Monday,
11/26/12
Our
first reading comes from a vision penned by St. John, Christ’s Beloved
Disciple. His vision of heaven had one hundred and forty-four thousand saved-souls
assembled before the Lamb of God. They are praising God by playing their harps
in perfect unison. I had a friend who loved quoting John Milton’s version of
that scene from his Paradise Lost. Milton described heaven as a place where
“The Cherubic hosts in thousand choirs, touch their immortal harps of golden
wires.”
Burma
Shave’s variation on that was less sublime. Its first sign said, AT EACH
CROSSING. The second sign said, LOOK EACH WAY. The third sign said, A HARP
SOUNDS PRETTY. The last sign said, BUT ITS HARD TO PLAY.
St.
John actually experienced a vision of heaven, but what he saw and what he felt
went far beyond the capacity of human speech to depict. We can be sure that he
was far from satisfied with the scene he created with his words.

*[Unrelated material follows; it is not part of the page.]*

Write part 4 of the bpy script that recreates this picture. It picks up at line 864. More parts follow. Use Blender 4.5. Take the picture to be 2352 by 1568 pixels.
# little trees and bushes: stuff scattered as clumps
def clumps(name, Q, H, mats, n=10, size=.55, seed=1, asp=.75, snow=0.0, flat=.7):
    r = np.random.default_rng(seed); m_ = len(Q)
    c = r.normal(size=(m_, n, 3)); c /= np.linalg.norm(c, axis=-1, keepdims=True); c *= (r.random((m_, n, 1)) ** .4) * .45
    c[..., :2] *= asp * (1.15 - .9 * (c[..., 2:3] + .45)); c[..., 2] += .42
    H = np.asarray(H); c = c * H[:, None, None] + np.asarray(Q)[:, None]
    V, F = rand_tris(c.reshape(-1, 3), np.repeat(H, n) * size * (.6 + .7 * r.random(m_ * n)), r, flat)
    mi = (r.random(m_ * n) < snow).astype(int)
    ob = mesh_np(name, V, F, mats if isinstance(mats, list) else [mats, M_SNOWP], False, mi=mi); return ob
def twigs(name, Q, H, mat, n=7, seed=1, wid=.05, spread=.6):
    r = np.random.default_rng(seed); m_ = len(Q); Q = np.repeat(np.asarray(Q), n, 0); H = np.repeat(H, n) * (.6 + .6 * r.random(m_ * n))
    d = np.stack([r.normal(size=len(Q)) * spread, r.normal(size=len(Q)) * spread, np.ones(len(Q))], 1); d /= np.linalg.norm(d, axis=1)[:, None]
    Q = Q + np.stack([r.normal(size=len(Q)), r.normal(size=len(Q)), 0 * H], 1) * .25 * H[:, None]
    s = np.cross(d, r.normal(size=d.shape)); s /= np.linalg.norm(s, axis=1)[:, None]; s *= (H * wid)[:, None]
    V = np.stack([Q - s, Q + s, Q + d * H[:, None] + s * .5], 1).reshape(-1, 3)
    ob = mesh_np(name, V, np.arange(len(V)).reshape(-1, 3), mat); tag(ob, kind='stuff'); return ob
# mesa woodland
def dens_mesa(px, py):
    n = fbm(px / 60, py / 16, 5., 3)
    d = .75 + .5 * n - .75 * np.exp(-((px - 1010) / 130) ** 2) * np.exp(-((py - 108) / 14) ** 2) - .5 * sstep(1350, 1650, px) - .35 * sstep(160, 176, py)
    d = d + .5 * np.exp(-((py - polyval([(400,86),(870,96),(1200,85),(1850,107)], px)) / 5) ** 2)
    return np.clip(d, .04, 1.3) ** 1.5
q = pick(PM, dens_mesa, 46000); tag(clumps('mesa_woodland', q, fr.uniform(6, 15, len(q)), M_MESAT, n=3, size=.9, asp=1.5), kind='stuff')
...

Still, we
should reward his efforts by believing that what he experienced went beyond
being breath-taking.
I
just Googled Mozart, and I was rewarded with a clip in which an eighteen-member
Viennese ensemble of violins, cellos, and bases played his “A Little Night
Music.” If I were to attempt
describing what I heard to a person who is deaf from birth I would have a task
similar to what John attempted in todays’ first reading.